Pois eu já conhecia o autor de outras leituras. O meu primeiro foi mesmo "Contos de Natal", cujo o livro pertence à minha mãe. Cheguei a falar dele aqui http://tonsdeazul.blogspot.pt/2007/12/contos-de-natal-de-charles-dickens.html
Este lido na época festiva do Natal tem, sem dúvida, outro encanto. Foi um livro que me marcou bastante.
Ler obras pequenas dos autores consagrados antes de passar à obra magistral é uma boa opção, que costumo seguir.
"Anna Karenina" é um marco de Tolstoi, mas ainda me falta o "Guerra e Paz". ;)
Boas leituras!
Uriah Heep é realmente um personagem marcante, Teté! Acho que não vou esquecê-lo tão cedo...
Nunca ouvi falar dessa banda de rock.

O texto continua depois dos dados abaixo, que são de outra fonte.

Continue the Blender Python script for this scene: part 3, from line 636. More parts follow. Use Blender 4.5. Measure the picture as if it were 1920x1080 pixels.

Tenho de ir investigar. :)
Beijinhos
Ai que também quero ler :)
Mas isto é mais um desafio realmente.
:P
Tens razão, não é fácil Dickens nem os chamados "calhamaços"...Que deixam de o ser, logo que começamos a ler.
E a verdade é que nos deixam uma sensação de companhia maravilhosa! Aquelas personagens são eternas, amigos da vida. Os Peggotty, Dora, enfim!
Boa escolha!
A mim aconteceu-me ler em 2 anos um livro que adorei: "Feira das Vaidades"!